A Fresh Approach. 1973-1982

Brian Wright became Music Director of the GCU in 1973, providing a challenging programme for the choir, which was gradually acquiring a more youthful aspect under his direction. Bach's St. John Passion in April, was followed by Honegger's original chamber version of Le Roi David at the Queen Elizabeth Hall in July, while in August the choir collaborated with the BBC Symphony Orchestra, BBC Choral Society and BBC Singers in a Promenade performance of Schoenberg's Gurrelieder, conducted by Pierre Boulez. This was recorded later in the year by CBS and won a Grand Prix du Disque. October 1973 saw another collaboration with the BBC – the first broadcast performance of Havergal Brian's Symphony No. 4 at Alexandra Palace. The year was rounded off in its traditional way with carols and Messiah.

1976 was a sad year for the GCU, for on 2 December its founder, Frederick Haggis, died at the age of 90. The Christmas performance of Messiah was dedicated to his memory, and members of the choir sang at his memorial service the following February.

A New Era

Royal Albert Hall

In October 1977 members of the choir sang in the London première of Liszt's Christus, under Brian Wright's direction. The occasion revealed Brian's passion for large-scale works of the 19th and 20th centuries and his ability to marshal large musical forces with both effect and relish. The performance won critical acclaim and was repeated at the Proms the following July in the Royal Albert Hall (right). In November 1978, members of the GCU formed the Echo Choir for the first complete performance of Malcolm Williamson's Mass of Christ the King at Westminster Cathedral, given in the presence of Her Majesty, Queen Elizabeth the Queen Mother. The same year saw the first of the GCU carol concerts in aid of the Save the Children Fund at the Royal Albert Hall.

The Royal Albert Hall was also the venue, in 1979, for a performance of Britten's War Requiem. Two of the soloists, the soprano Galina Vishnevskaya and the tenor Peter Pears, had taken part in the original performance. The third was the baritone Thomas Hemsley, who was no stranger to the piece either. Soloists and choir were accompanied by the Royal Philarmonic Orchestra, and the concert was a moving experience for everyone involved. Another acclaimed performance was Beethoven's Missa Solemnis at the Royal Festival Hall in May 1979.

In that same year of 1979, a contingent of singers travelled to Kassel, in what was then West Germany, to help out a local choir in a performance of Verdi's Requiem, conducted by James Lockhart. For many members, it was their first musical trip overseas. But there would not another such tour for ten years.

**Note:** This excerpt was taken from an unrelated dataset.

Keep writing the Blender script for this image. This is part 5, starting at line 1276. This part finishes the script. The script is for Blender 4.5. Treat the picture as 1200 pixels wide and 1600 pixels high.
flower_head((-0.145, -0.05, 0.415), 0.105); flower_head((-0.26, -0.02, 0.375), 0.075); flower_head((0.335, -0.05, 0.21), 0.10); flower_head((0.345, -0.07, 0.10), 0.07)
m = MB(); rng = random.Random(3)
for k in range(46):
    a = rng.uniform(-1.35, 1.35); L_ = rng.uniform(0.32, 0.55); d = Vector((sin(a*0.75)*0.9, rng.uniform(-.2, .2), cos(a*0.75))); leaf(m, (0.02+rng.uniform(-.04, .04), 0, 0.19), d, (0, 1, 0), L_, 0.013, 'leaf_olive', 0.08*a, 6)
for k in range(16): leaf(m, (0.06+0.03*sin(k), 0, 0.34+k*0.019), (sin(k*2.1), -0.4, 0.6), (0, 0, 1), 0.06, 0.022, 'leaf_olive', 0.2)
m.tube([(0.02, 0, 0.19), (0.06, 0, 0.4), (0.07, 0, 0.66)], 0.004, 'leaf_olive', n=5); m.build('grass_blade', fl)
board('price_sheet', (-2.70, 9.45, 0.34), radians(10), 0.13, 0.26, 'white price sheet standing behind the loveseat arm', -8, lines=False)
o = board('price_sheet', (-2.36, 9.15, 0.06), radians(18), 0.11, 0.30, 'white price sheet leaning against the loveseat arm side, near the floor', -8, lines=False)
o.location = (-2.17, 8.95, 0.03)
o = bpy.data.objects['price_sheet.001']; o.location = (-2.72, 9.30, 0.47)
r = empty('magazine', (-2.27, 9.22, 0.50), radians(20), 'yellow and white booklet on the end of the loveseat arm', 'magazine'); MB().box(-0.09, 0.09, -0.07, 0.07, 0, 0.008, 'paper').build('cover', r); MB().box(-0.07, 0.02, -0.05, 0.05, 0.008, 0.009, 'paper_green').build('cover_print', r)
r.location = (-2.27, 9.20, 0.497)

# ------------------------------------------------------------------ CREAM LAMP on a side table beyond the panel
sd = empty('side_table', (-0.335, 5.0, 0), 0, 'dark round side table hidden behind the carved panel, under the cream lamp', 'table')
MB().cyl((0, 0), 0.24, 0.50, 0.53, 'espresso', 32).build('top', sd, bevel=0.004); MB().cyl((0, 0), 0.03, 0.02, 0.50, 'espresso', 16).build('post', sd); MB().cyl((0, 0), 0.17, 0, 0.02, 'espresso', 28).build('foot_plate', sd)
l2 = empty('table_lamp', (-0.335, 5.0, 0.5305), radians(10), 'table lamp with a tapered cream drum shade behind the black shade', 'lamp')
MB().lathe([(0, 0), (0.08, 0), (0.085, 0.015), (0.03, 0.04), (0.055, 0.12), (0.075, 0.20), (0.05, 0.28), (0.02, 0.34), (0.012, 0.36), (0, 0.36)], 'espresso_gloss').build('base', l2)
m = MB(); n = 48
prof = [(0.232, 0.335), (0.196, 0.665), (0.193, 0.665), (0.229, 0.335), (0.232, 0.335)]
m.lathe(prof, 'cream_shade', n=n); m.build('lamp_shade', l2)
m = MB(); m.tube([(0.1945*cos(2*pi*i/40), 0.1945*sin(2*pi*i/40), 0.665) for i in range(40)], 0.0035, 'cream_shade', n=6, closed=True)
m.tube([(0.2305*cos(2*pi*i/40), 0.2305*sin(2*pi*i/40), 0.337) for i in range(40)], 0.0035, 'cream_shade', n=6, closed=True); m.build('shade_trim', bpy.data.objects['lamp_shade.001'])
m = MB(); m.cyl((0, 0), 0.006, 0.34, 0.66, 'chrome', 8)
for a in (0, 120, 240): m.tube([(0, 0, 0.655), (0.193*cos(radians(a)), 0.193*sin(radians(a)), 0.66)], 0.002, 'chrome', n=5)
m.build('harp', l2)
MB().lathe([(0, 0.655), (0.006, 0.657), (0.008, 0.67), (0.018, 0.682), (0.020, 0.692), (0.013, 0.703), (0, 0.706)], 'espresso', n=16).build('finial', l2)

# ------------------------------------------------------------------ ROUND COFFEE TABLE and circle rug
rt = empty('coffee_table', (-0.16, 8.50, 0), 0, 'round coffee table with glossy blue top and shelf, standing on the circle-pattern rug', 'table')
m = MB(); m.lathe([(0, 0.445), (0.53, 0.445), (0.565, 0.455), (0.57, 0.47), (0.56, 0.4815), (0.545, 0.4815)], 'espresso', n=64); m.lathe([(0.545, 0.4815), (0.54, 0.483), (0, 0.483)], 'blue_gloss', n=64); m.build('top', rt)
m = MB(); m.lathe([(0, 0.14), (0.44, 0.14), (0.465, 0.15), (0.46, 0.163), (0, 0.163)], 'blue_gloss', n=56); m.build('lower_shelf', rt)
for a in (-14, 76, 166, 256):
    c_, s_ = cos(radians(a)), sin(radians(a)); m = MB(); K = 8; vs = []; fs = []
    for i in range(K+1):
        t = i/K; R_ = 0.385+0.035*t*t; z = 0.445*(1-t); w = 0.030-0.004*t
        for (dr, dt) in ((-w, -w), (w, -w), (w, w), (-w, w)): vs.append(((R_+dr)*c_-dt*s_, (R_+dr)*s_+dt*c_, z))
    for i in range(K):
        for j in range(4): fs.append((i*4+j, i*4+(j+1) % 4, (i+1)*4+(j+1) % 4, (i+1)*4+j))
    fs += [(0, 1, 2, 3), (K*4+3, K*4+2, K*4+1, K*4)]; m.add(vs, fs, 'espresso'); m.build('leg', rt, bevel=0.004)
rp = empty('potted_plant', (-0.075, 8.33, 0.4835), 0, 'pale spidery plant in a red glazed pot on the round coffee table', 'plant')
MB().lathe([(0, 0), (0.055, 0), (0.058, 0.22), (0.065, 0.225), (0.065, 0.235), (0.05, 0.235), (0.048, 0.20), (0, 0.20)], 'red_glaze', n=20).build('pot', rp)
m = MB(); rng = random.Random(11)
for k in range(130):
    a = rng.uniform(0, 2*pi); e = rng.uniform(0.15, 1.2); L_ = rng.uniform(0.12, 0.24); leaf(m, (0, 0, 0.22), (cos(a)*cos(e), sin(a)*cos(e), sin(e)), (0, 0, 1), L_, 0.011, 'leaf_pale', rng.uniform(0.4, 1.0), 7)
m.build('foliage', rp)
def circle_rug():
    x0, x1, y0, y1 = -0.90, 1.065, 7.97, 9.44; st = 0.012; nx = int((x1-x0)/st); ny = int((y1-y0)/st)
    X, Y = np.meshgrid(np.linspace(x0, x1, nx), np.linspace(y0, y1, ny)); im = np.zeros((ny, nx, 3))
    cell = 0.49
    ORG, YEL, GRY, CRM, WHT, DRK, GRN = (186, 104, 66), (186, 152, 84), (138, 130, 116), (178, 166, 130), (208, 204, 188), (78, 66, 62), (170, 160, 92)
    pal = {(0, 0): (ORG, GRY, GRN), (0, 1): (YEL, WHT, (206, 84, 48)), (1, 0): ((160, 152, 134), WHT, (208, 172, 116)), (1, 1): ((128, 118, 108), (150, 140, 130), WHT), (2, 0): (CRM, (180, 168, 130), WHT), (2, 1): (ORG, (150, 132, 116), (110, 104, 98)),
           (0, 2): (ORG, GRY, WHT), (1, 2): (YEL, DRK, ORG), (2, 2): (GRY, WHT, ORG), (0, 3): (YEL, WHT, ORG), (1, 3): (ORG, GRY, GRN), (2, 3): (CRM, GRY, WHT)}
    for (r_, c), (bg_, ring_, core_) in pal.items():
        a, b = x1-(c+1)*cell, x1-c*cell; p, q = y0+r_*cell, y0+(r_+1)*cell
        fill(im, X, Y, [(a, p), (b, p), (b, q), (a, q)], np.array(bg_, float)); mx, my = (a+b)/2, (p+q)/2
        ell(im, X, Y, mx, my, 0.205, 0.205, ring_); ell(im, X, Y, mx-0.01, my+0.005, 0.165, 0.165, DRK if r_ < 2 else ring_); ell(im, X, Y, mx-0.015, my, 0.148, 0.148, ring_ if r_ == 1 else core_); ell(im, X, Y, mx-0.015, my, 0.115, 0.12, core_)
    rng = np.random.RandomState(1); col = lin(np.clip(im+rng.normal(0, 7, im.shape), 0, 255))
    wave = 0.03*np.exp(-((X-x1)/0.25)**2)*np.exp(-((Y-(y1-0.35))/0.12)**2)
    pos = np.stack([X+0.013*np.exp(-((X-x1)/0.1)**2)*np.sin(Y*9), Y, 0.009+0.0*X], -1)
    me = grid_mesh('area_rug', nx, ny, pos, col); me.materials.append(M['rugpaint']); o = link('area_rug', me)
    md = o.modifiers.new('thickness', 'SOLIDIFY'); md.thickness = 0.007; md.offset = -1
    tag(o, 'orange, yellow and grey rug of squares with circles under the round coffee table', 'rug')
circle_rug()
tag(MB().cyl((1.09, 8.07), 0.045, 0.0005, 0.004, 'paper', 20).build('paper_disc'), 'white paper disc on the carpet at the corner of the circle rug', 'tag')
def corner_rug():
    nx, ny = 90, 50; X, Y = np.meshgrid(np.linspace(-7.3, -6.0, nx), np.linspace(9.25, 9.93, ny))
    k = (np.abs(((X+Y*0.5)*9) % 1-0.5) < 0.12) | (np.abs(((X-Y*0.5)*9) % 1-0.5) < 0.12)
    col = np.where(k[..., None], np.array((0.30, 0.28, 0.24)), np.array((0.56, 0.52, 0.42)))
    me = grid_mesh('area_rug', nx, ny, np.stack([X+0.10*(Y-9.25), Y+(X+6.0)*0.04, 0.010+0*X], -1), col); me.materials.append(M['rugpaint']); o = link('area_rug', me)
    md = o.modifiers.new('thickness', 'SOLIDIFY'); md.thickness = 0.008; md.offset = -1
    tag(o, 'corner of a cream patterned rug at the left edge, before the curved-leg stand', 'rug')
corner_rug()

The year 1980 brought performances of Bach's B Minor Mass and Brahms's German Requiem. In 1981, in addition to its own promotions, the GCU collaborated again with the BBC in a thrilling performance of the Grande Messe des Morts by Berlioz, as part of the BBC's Berlioz Festival.

Stage, Screen and Radio

The GCU has also often joined with other choirs in concerts and special events and still does. In July 1977, it participated in Sir William Walton's Belshazzar's Feast, to mark the Greater London Council's celebration of the Royal Silver Jubilee at Alexandra Palace. In 1980, another rousing performance of the work led to an invitation from director Tony Palmer for the GCU to sing excerpts from Belshazzar's Feast for an ITV documentary on Sir William Walton called "At the Haunted End of the Day". The filming took place, appropriately enough, in the Great Hall of Goldsmiths' College, with the Philharmonia Orchestra, under the direction of Simon Rattle. Unfortunately, although the sound was excellent, the pictures were not, and the choir had to be re-filmed, miming to the soundtrack, one evening at St. Michael's. However, the joins did not show in the finished documentary, which later won the coveted Prix D'ltalia for its director.

The choir's entry in the Large Choirs section of the BBC's "Let The Peoples Sing" Competition in 1981 was an interesting new experience. The recordings of four contrasting a capelIa pieces were made in February, under less than ideal circumstances, but the choir had to wait until the broadcast in August before it heard that it had won the UK final.

Golden Jubilee year 1982 was another busy year, with a programme that featured works both familiar (Walton's Belshazzar's Feast, Elgar's The Dream of Gerontius) and new (Schoenberg's Friede auf Erden in a version with orchestral accompaniment, and the first London performance of Liszt's Missa Solemnis of 1855). The choir performed the Walton in the Great Hall of Goldsmiths' College, in the place where it had all begun 50 years before.